Although it can accurately be said that Italians were the first Europeans to emigrate to America - think of Christopher Columbus and Amerigo Vespucci - the first major wave of emigration from Italy to America occured in the late 1870's, coinciding with the time Italy declared itself a unified nation. That unity, however, came at a great price. Living conditions in the area south of Rome known as the Mezzogiorno (where 80% of the immigrants came from) were deplorable. The earliest immigrants came to America not so much to get rich but merely to survive.

However, it did not take long for "La Merica", as the early immigrants called it, to become known as a Promised Land in which money was easy to be had, where one was free to start over and make a new and prosperous life. The new arrivals, lonely for family and friends back home, wrote exaggerated accounts of the "good life" that lured more and more Italians to the ports of Genoa or Napoli, where they booked passage for the arduous sea journey to the New World.

The truth, of course, was quite different. Reality became apparent to immigrants as soon as they arrived on Ellis Island, where they were detained in densely overcrowded and unsanitary conditions. They were typically held there for many days while their papers were processed and their physical and mental health were being assessed. Many people's names were changed. It's no wonder that the place became known to them as L'Isola delle Lacrime - the Island Of Tears.

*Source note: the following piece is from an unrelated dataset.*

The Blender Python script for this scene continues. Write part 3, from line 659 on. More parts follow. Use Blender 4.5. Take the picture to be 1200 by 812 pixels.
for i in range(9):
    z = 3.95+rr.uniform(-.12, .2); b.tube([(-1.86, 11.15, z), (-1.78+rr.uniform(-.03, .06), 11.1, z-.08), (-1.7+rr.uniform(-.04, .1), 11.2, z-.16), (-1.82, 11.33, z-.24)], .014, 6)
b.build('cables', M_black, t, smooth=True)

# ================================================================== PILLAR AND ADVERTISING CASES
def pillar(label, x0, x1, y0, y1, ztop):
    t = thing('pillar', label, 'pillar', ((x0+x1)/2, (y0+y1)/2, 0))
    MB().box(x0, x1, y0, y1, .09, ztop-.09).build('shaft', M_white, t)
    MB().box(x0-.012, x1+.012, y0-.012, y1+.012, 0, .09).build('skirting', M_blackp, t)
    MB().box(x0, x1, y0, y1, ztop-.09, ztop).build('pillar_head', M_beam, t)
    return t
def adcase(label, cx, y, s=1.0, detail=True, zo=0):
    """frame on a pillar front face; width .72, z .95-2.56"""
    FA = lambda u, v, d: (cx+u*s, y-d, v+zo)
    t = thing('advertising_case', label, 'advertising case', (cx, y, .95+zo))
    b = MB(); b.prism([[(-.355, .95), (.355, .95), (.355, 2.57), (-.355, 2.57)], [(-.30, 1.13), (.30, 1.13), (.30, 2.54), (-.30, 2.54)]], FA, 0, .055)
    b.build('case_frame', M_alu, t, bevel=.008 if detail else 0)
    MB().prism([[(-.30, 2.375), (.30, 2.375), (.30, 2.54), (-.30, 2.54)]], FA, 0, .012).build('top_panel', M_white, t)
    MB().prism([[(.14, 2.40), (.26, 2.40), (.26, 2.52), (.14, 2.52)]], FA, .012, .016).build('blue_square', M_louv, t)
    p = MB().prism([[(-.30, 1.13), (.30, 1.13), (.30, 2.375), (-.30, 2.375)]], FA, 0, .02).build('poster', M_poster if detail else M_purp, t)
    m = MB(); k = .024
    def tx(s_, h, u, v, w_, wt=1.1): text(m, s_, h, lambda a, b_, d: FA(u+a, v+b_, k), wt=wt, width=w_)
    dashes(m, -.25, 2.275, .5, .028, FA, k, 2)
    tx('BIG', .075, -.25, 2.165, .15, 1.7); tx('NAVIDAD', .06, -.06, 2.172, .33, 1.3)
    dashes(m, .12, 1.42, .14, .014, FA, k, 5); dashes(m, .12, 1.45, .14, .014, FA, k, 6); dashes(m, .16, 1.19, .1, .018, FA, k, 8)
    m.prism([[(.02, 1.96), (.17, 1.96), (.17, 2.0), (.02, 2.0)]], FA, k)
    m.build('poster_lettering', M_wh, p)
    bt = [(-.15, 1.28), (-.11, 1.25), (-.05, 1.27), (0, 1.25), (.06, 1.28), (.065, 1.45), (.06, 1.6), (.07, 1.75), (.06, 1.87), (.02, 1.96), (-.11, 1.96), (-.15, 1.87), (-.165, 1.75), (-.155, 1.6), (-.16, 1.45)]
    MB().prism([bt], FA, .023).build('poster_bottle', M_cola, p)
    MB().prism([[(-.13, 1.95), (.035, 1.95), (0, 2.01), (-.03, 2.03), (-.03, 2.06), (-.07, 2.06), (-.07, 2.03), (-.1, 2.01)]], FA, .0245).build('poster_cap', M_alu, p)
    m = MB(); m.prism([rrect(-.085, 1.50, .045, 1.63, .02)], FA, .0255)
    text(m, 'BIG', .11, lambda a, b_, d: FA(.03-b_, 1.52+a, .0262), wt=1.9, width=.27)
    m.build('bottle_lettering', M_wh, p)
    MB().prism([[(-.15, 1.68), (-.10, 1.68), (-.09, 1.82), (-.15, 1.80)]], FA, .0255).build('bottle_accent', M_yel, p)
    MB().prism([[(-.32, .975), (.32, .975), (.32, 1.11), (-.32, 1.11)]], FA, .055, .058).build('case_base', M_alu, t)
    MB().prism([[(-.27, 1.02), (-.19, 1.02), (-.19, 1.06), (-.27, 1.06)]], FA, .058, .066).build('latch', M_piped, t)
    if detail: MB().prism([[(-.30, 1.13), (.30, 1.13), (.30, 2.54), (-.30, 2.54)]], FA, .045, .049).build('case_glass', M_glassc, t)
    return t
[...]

Once past the odreal of initial processing, immigrants confronted the chaos and culture shock of New York City, a world so far apart from the rural towns and villages of southern Italy as one could imagine. It was a world in which they were extremely vulnerable, rarely knowing the language or having the street savy to survive. And yet they came in greater and greater numbers throughout the first decades of the new century. By 1935, there were more than 5 million Italians in America, a number of immigrants surpassed only by the Germans, who had been arriving throughout the nineteenth century. They began to settle in "Little Italys" throughout the country, although by far the greatest concentration remained in New York City.

At that time, Italians faced widespread discrimination and found little work outside menial labor. In 1910 a city official spoke candidly of why Italians were so welcome in New York: "We want someone to do the dirty work...the Irish aren't doing it any longer." The propensity of the new immigrants to undertake backbreaking work has led a distinguished American to write: "The greatest metropolis in the world rose from the sweat and misery of Italian labor."

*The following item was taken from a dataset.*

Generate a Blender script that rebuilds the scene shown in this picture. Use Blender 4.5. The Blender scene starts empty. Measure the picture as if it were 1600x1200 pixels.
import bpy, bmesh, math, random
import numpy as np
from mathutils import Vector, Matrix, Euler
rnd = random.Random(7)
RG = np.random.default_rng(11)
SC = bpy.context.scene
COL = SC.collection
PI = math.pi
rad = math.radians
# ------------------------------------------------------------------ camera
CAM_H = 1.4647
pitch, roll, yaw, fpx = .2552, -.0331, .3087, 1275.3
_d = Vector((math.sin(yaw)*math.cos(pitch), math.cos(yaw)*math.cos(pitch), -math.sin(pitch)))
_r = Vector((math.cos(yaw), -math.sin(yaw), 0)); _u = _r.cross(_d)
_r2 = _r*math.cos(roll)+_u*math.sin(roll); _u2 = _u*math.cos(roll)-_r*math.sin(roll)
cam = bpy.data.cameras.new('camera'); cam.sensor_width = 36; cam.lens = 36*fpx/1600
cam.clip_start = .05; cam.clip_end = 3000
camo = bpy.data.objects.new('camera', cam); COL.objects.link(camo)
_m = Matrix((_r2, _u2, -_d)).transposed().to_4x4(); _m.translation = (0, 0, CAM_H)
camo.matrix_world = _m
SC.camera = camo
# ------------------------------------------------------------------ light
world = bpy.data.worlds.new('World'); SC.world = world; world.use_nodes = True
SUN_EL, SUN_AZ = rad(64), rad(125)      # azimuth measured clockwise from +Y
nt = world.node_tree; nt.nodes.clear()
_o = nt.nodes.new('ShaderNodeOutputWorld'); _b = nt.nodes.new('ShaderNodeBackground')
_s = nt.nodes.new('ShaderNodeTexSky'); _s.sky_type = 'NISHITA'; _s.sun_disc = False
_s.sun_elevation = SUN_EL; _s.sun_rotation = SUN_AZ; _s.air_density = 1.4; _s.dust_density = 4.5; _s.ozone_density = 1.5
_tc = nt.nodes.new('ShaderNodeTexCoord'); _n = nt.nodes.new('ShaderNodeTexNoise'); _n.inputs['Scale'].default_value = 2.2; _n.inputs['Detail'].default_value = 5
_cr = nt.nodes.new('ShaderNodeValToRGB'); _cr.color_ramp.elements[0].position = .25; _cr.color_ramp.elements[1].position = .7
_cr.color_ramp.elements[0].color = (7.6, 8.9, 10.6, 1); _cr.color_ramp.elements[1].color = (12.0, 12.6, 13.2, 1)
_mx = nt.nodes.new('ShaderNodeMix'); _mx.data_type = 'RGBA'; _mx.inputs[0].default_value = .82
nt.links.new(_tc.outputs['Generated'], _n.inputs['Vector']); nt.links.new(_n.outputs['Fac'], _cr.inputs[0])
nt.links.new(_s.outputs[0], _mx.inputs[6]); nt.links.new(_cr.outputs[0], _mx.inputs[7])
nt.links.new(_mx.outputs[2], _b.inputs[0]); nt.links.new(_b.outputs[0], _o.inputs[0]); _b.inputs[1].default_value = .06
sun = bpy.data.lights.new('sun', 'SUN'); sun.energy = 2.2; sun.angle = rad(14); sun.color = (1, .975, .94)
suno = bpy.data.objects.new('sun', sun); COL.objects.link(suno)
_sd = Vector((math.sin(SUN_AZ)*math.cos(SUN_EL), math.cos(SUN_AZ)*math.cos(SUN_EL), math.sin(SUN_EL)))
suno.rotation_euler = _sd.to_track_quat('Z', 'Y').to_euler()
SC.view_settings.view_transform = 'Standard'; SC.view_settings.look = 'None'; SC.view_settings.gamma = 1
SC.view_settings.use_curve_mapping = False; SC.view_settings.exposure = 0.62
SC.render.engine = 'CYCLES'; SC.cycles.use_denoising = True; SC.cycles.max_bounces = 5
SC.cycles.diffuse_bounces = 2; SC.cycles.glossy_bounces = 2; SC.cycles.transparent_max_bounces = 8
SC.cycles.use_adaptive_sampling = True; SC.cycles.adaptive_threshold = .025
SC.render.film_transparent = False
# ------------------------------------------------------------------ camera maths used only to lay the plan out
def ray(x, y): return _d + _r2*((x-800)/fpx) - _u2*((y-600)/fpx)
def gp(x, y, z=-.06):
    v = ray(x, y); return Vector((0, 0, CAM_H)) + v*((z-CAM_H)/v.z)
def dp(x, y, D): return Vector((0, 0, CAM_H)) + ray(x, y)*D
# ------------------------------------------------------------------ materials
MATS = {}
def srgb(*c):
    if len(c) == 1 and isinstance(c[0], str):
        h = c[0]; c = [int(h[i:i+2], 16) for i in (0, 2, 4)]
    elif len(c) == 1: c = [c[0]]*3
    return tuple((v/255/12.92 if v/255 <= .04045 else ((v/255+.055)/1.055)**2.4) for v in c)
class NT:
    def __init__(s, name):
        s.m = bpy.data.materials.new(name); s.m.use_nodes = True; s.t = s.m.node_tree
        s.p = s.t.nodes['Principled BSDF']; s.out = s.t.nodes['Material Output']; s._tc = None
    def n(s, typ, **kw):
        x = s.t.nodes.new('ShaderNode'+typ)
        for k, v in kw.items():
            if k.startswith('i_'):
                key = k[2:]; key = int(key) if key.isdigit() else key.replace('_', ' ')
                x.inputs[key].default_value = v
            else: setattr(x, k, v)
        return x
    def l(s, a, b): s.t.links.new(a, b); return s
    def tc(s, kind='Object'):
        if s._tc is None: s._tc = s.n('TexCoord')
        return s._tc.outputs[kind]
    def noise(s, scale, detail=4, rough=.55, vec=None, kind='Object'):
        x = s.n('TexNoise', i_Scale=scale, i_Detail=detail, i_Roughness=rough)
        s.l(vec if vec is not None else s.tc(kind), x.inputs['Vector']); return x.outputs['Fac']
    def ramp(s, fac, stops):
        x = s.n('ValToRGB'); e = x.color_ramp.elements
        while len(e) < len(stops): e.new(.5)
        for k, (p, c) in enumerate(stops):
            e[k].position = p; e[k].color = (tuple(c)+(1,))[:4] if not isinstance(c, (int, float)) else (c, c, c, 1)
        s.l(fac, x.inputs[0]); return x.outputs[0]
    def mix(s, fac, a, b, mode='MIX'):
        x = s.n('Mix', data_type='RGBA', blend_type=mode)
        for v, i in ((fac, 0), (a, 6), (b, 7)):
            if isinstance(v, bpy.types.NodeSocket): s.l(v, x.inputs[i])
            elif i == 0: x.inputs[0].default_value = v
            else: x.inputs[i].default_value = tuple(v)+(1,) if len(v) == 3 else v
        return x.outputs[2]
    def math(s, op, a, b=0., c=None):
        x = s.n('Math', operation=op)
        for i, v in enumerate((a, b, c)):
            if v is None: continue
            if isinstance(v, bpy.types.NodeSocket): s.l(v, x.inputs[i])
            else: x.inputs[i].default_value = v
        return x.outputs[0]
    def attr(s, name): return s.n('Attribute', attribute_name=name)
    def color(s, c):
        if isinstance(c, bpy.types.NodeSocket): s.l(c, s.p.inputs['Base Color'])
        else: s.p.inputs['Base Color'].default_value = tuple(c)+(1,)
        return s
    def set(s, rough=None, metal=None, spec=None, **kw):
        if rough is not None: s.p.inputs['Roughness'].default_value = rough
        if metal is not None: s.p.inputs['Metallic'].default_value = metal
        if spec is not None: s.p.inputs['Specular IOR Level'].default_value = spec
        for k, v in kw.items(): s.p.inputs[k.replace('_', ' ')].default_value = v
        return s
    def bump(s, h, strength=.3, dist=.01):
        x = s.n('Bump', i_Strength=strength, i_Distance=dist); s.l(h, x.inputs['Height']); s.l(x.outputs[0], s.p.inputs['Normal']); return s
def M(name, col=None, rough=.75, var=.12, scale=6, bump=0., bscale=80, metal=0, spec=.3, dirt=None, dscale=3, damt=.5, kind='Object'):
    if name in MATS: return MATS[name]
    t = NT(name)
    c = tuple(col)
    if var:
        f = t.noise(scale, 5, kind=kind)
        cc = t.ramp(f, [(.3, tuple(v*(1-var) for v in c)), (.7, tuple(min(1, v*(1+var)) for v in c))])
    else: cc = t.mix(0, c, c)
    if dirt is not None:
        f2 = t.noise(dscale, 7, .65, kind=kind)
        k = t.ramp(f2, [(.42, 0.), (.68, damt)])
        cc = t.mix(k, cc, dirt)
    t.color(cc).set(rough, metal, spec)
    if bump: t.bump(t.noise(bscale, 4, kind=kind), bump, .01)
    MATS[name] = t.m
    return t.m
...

And yet, of course, there is a silver, even golden lining to the dark cloud of conditions that greeted the early Italian immigrants. As Italians throughout the twentieth century became more and more integrated into the cultural quilt that is contemporary America, they deeply influenced its culture and history, as many of the 101 chapters of this book indicate. Our food, our architechure, our music, our art, our education, our law, our politics, our sports, our films - indeed virtually every aspect of contemporary life - have been influenced by the talent, vision and energy of the Italian Immigrant spirit. That spirit is embodied in the lyrics of the anonymous "Song Of The Immigrants" first published in 1881:

In tatters, in great herds we in pain beyond belief
journeyed to the vast and distant land.
Some of us did drown.
Some of us did die of privation.
But for every ten that perished a thousand survived
and endured.

All of us who are descendants of those who died, as well as those who survived and endured, take great pride in the indomitable will and courage of the Italian immigrants.